### PROBLEM DESCRIPTION
Restate each of the lines below word for word and drop every picture.

### DATA LINES
- - - -

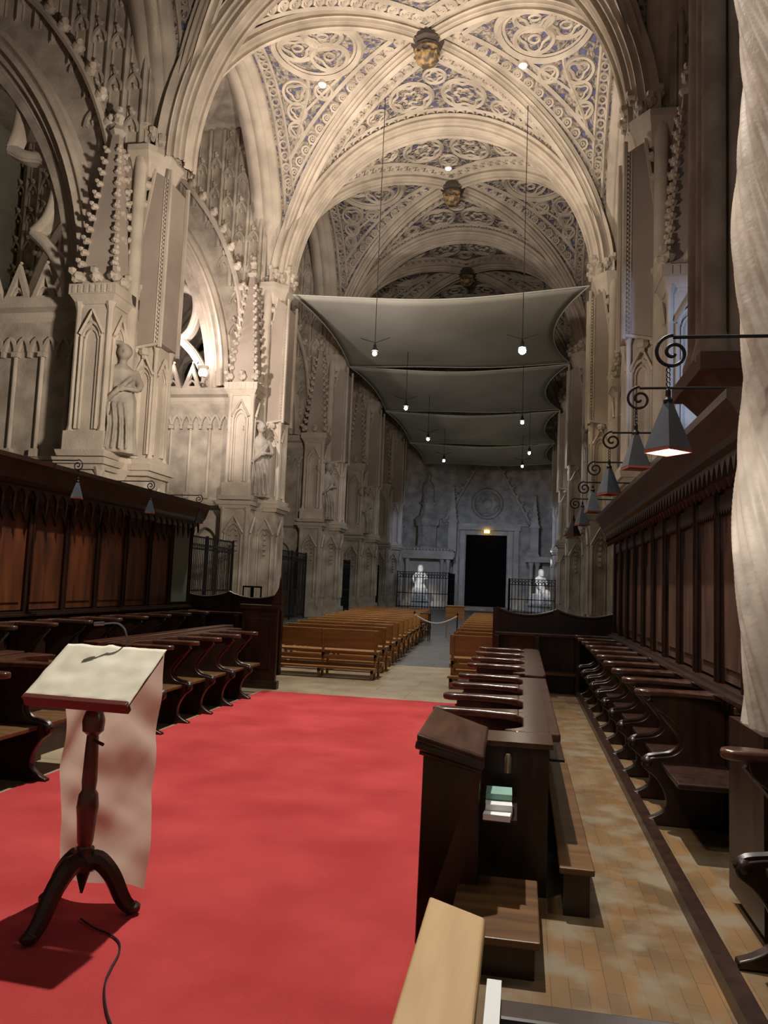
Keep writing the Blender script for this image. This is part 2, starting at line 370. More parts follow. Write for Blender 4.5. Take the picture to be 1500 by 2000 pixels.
# ---- side walls: chapels divided by transverse walls that face the viewer
def A3(pts, d): return [(a, b, d) for a, b in pts]
HW, RW, ZL, HB, UC = 3.05, 6.7, 8.4, 5.1, 11.35
def chapel_wall(s, struct):
    """transverse wall at a pier line, local x outwards from the chapel axis, d towards the viewer"""
    objs = []; half = HB
    T = lambda p: Vector((-s * UC - s * p.x, -p.z, p.y))
    inner = parch(HW, RW, ZL, 28)
    m = MB(T); n = len(inner); top = 18.6; ang = []
    for i in range(n):
        t = i / (n - 1); ang.append((-half, ZL + (top - ZL) * t * 4) if t < .25 else ((-half + 2 * half * (t - .25) * 2, top) if t <= .75 else (half, top - (top - ZL) * (t - .75) * 4)))
    for d in (0, -.8): m.add(A3(inner, d) + A3(ang, d), [(i, i + 1, n + i + 1, n + i) for i in range(n - 1)])
    m.add(A3(inner, 0) + A3(inner, -.8), [(i, i + 1, n + i + 1, n + i) for i in range(n - 1)])
    f3 = lambda a, b, d: (a, b, d)
    m.prism([(-half, 4.2), (half, 4.2), (half, ZL), (-half, ZL)], f3, -.8, 0)
    for cx in [-HB + HB / 9 * (2 * k_ + 1) for k_ in range(9)]:
        hs = HB / 9; q = parch(.42, .5, 2.9, 14, cx); k = len(q); l, r = cx - hs, cx + hs
        up = [(l + (r - l) * i / (k - 1), 4.2) for i in range(k)]
        m.add(A3(q, 0) + A3(up, 0), [(i, i + 1, k + i + 1, k + i) for i in range(k - 1)]); m.add(A3(q, 0) + A3(q, -.4), [(i, i + 1, k + i + 1, k + i) for i in range(k - 1)])
        m.prism([(l, 1.2), (q[0][0], 1.2), (q[0][0], 2.9), (l, 4.2)], f3, -.4, 0); m.prism([(r, 1.2), (q[-1][0], 1.2), (q[-1][0], 2.9), (r, 4.2)], f3, -.4, 0)
    m.prism([(-half, 0), (half, 0), (half, 1.2), (-half, 1.2)], f3, -.5, .06); m.prism([(-half, 1.2), (half, 1.2), (half, 4.2), (-half, 4.2)], f3, -.8, -.4)
    objs.append(m.build('wall_face', STONE2, struct))
    m = MB(T); m.sweep(A3(parch(HW, RW, ZL + .05, 36), 0), (0, 0, 1), scallops([(-.45, -.12), (-.38, .0), (-.2, .04), (-.15, .18), (.02, .20), (.05, .34), (.2, .38), (.24, .56), (.42, .60), (.45, .84), (.3, 1.0), (.0, 1.02)], -.38, 4), (0, ZL, 0))
    objs.append(m.build('archivolt', STONE, struct, True))
    m = MB(T)
    bar = [(-.22, -.15), (.06, -.15), (.10, -.10), (.13, -.10), (.17, -.04), (.17, .04), (.13, .10), (.10, .10), (.06, .15), (-.22, .15), (-.22, -.15)]
    for sg in (1, -1):
        for q in ([(3.0, 0), (2.85, .7), (2.4, 1.45), (1.85, 2.0)], [(1.85, 2.0), (2.22, 2.4), (2.40, 3.1), (2.32, 3.8)], [(2.35, 3.75), (1.9, 4.02), (1.4, 4.12), (.95, 4.35)], [(.95, 4.35), (1.12, 4.9), (1.12, 5.6), (.7, 6.2), (0, 6.55)]):
            m.sweep(spline([(sg * a, ZL + b, -.3) for a, b in q], 6), (0, 0, 1), bar, (sg * 1.6, ZL + 3, 0))
    objs.append(m.build('cusped_tracery', STONE, struct, True))
    m = MB(T)
    m.prism([(-.02, ZL - .55), (.06, ZL - .42), (.1, ZL - .3), (.28, ZL - .22), (.34, ZL - .08), (.34, ZL), (-.6, ZL + .04)], lambda a, b, d: (d, b, a), -half, half)
    m.prism([(-.02, 4.05), (.2, 4.15), (.24, 4.25), (.05, 4.45), (-.02, 4.45)], lambda a, b, d: (d, b, a), -half, half)
    objs.append(m.build('string_course', STONE, struct))
    m = MB(T); sp = .74
    for k in range(14):
        a = -half + .25 + sp * k; m.tube([(a, 4.5, .06), (a, 7.0, .06)], .055, 8)
        m.box(a - .10, a + .10, 4.42, 4.62, -.01, .17); m.box(a - .09, a + .09, 6.95, 7.08, -.01, .15)
        if k < 13:
            for c in (sp * .25, sp * .75): m.sweep(A3(parch(.15, .34, 7.1, 10, a + c), .03), (0, 0, 1), [(-.04, -.03), (.07, -.03), (.07, .05), (-.04, .05)], (a + c, 7.0, 0))
            m.box(a + sp * .5 - .04, a + sp * .5 + .04, 6.95, 7.12, 0, .1)
    objs.append(m.build('blind_arcade', STONE, struct, True))
    m = MB(T)
    for j in range(8):
        a = -2.6 + .743 * j; w = .34
        m.prism([(a - w, ZL + .04), (a, ZL + .95), (a + w, ZL + .04), (a + w - .13, ZL + .04), (a, ZL + .62), (a - w + .13, ZL + .04)], f3, .05, .2); m.box(a - w, a + w, ZL + .03, ZL + .1, .05, .2)
        m.sweep(A3(parch(.15, .22, ZL + .1, 8, a), .12), (0, 0, 1), [(-.04, -.03), (.04, -.03), (.04, .03), (-.04, .03)], (a, ZL, 0)); m.ball((a, ZL + 1.0, .12), .05, 5, 3)
    objs.append(m.build('gablet_balustrade', STONE, struct))
    m = MB(T)
    for k in range(-9, 10):
        a = k * .54; z0 = ZL + .5 + (RW + .75) * math.sqrt(max(0, 1 - (abs(a) / (HW + 1.15)) ** 2.2)) if abs(a) < HW + 1.1 else ZL + .2; z1 = 18.35
        m.tube([(a, z0, .05), (a, z1, .05)], .075, 6)
        for off in (.11, -.11): m.tube([(a + off, z0, .0), (a + off, z1, .0)], .04, 5)
        zz = z0 + .7
        while zz < z1 - .6:
            m.sweep(A3(parch(.2, .42, zz, 10, a + .27), .03), (0, 0, 1), [(-.06, -.03), (.07, -.03), (.07, .05), (-.06, .05)], (a + .27, zz - .2, 0)); leaf(m, (a + .27, zz + .55, .06), .10, (0, .5, .3)); leaf(m, (a + .27, zz + .1, .02), .07, (0, .5, .3)); zz += 1.15
    objs.append(m.build('blind_tracery', STONE2, struct))
    m = MB(T)
    for sg in (1, -1):
        P = spline([(sg * 4.55, ZL + 1.2, .3), (sg * 4.25, ZL + 3.6, .32), (sg * 3.4, ZL + 5.8, .34), (sg * 2.1, ZL + 7.6, .36), (sg * 1.0, ZL + 8.6, .36), (0, ZL + 9.6, .36)], 6)
        m.tube(P, .10, 6, up=(0, 0, 1)); m.tube([(a, b, d - .15) for a, b, d in P], .09, 5, up=(0, 0, 1))
        for j, (a, b, d) in enumerate(P):
            if j % 2 == 0: leaf(m, (a + sg * .12, b + .12, d), .17, (sg * .8, .3, .3))
    leaf(m, (0, ZL + 9.4, .36), .26, (0, 0, 1))
    objs.append(m.build('crocketed_gable', STONE, struct, True))
    return objs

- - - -

### PROBLEM SOLUTION
Keep writing the Blender script for this image. This is part 2, starting at line 370. More parts follow. Write for Blender 4.5. Take the picture to be 1500 by 2000 pixels.
# ---- side walls: chapels divided by transverse walls that face the viewer
def A3(pts, d): return [(a, b, d) for a, b in pts]
HW, RW, ZL, HB, UC = 3.05, 6.7, 8.4, 5.1, 11.35
def chapel_wall(s, struct):
    """transverse wall at a pier line, local x outwards from the chapel axis, d towards the viewer"""
    objs = []; half = HB
    T = lambda p: Vector((-s * UC - s * p.x, -p.z, p.y))
    inner = parch(HW, RW, ZL, 28)
    m = MB(T); n = len(inner); top = 18.6; ang = []
    for i in range(n):
        t = i / (n - 1); ang.append((-half, ZL + (top - ZL) * t * 4) if t < .25 else ((-half + 2 * half * (t - .25) * 2, top) if t <= .75 else (half, top - (top - ZL) * (t - .75) * 4)))
    for d in (0, -.8): m.add(A3(inner, d) + A3(ang, d), [(i, i + 1, n + i + 1, n + i) for i in range(n - 1)])
    m.add(A3(inner, 0) + A3(inner, -.8), [(i, i + 1, n + i + 1, n + i) for i in range(n - 1)])
    f3 = lambda a, b, d: (a, b, d)
    m.prism([(-half, 4.2), (half, 4.2), (half, ZL), (-half, ZL)], f3, -.8, 0)
    for cx in [-HB + HB / 9 * (2 * k_ + 1) for k_ in range(9)]:
        hs = HB / 9; q = parch(.42, .5, 2.9, 14, cx); k = len(q); l, r = cx - hs, cx + hs
        up = [(l + (r - l) * i / (k - 1), 4.2) for i in range(k)]
        m.add(A3(q, 0) + A3(up, 0), [(i, i + 1, k + i + 1, k + i) for i in range(k - 1)]); m.add(A3(q, 0) + A3(q, -.4), [(i, i + 1, k + i + 1, k + i) for i in range(k - 1)])
        m.prism([(l, 1.2), (q[0][0], 1.2), (q[0][0], 2.9), (l, 4.2)], f3, -.4, 0); m.prism([(r, 1.2), (q[-1][0], 1.2), (q[-1][0], 2.9), (r, 4.2)], f3, -.4, 0)
    m.prism([(-half, 0), (half, 0), (half, 1.2), (-half, 1.2)], f3, -.5, .06); m.prism([(-half, 1.2), (half, 1.2), (half, 4.2), (-half, 4.2)], f3, -.8, -.4)
    objs.append(m.build('wall_face', STONE2, struct))
    m = MB(T); m.sweep(A3(parch(HW, RW, ZL + .05, 36), 0), (0, 0, 1), scallops([(-.45, -.12), (-.38, .0), (-.2, .04), (-.15, .18), (.02, .20), (.05, .34), (.2, .38), (.24, .56), (.42, .60), (.45, .84), (.3, 1.0), (.0, 1.02)], -.38, 4), (0, ZL, 0))
    objs.append(m.build('archivolt', STONE, struct, True))
    m = MB(T)
    bar = [(-.22, -.15), (.06, -.15), (.10, -.10), (.13, -.10), (.17, -.04), (.17, .04), (.13, .10), (.10, .10), (.06, .15), (-.22, .15), (-.22, -.15)]
    for sg in (1, -1):
        for q in ([(3.0, 0), (2.85, .7), (2.4, 1.45), (1.85, 2.0)], [(1.85, 2.0), (2.22, 2.4), (2.40, 3.1), (2.32, 3.8)], [(2.35, 3.75), (1.9, 4.02), (1.4, 4.12), (.95, 4.35)], [(.95, 4.35), (1.12, 4.9), (1.12, 5.6), (.7, 6.2), (0, 6.55)]):
            m.sweep(spline([(sg * a, ZL + b, -.3) for a, b in q], 6), (0, 0, 1), bar, (sg * 1.6, ZL + 3, 0))
    objs.append(m.build('cusped_tracery', STONE, struct, True))
    m = MB(T)
    m.prism([(-.02, ZL - .55), (.06, ZL - .42), (.1, ZL - .3), (.28, ZL - .22), (.34, ZL - .08), (.34, ZL), (-.6, ZL + .04)], lambda a, b, d: (d, b, a), -half, half)
    m.prism([(-.02, 4.05), (.2, 4.15), (.24, 4.25), (.05, 4.45), (-.02, 4.45)], lambda a, b, d: (d, b, a), -half, half)
    objs.append(m.build('string_course', STONE, struct))
    m = MB(T); sp = .74
    for k in range(14):
        a = -half + .25 + sp * k; m.tube([(a, 4.5, .06), (a, 7.0, .06)], .055, 8)
        m.box(a - .10, a + .10, 4.42, 4.62, -.01, .17); m.box(a - .09, a + .09, 6.95, 7.08, -.01, .15)
        if k < 13:
            for c in (sp * .25, sp * .75): m.sweep(A3(parch(.15, .34, 7.1, 10, a + c), .03), (0, 0, 1), [(-.04, -.03), (.07, -.03), (.07, .05), (-.04, .05)], (a + c, 7.0, 0))
            m.box(a + sp * .5 - .04, a + sp * .5 + .04, 6.95, 7.12, 0, .1)
    objs.append(m.build('blind_arcade', STONE, struct, True))
    m = MB(T)
    for j in range(8):
        a = -2.6 + .743 * j; w = .34
        m.prism([(a - w, ZL + .04), (a, ZL + .95), (a + w, ZL + .04), (a + w - .13, ZL + .04), (a, ZL + .62), (a - w + .13, ZL + .04)], f3, .05, .2); m.box(a - w, a + w, ZL + .03, ZL + .1, .05, .2)
        m.sweep(A3(parch(.15, .22, ZL + .1, 8, a), .12), (0, 0, 1), [(-.04, -.03), (.04, -.03), (.04, .03), (-.04, .03)], (a, ZL, 0)); m.ball((a, ZL + 1.0, .12), .05, 5, 3)
    objs.append(m.build('gablet_balustrade', STONE, struct))
    m = MB(T)
    for k in range(-9, 10):
        a = k * .54; z0 = ZL + .5 + (RW + .75) * math.sqrt(max(0, 1 - (abs(a) / (HW + 1.15)) ** 2.2)) if abs(a) < HW + 1.1 else ZL + .2; z1 = 18.35
        m.tube([(a, z0, .05), (a, z1, .05)], .075, 6)
        for off in (.11, -.11): m.tube([(a + off, z0, .0), (a + off, z1, .0)], .04, 5)
        zz = z0 + .7
        while zz < z1 - .6:
            m.sweep(A3(parch(.2, .42, zz, 10, a + .27), .03), (0, 0, 1), [(-.06, -.03), (.07, -.03), (.07, .05), (-.06, .05)], (a + .27, zz - .2, 0)); leaf(m, (a + .27, zz + .55, .06), .10, (0, .5, .3)); leaf(m, (a + .27, zz + .1, .02), .07, (0, .5, .3)); zz += 1.15
    objs.append(m.build('blind_tracery', STONE2, struct))
    m = MB(T)
    for sg in (1, -1):
        P = spline([(sg * 4.55, ZL + 1.2, .3), (sg * 4.25, ZL + 3.6, .32), (sg * 3.4, ZL + 5.8, .34), (sg * 2.1, ZL + 7.6, .36), (sg * 1.0, ZL + 8.6, .36), (0, ZL + 9.6, .36)], 6)
        m.tube(P, .10, 6, up=(0, 0, 1)); m.tube([(a, b, d - .15) for a, b, d in P], .09, 5, up=(0, 0, 1))
        for j, (a, b, d) in enumerate(P):
            if j % 2 == 0: leaf(m, (a + sg * .12, b + .12, d), .17, (sg * .8, .3, .3))
    leaf(m, (0, ZL + 9.4, .36), .26, (0, 0, 1))
    objs.append(m.build('crocketed_gable', STONE, struct, True))
    return objs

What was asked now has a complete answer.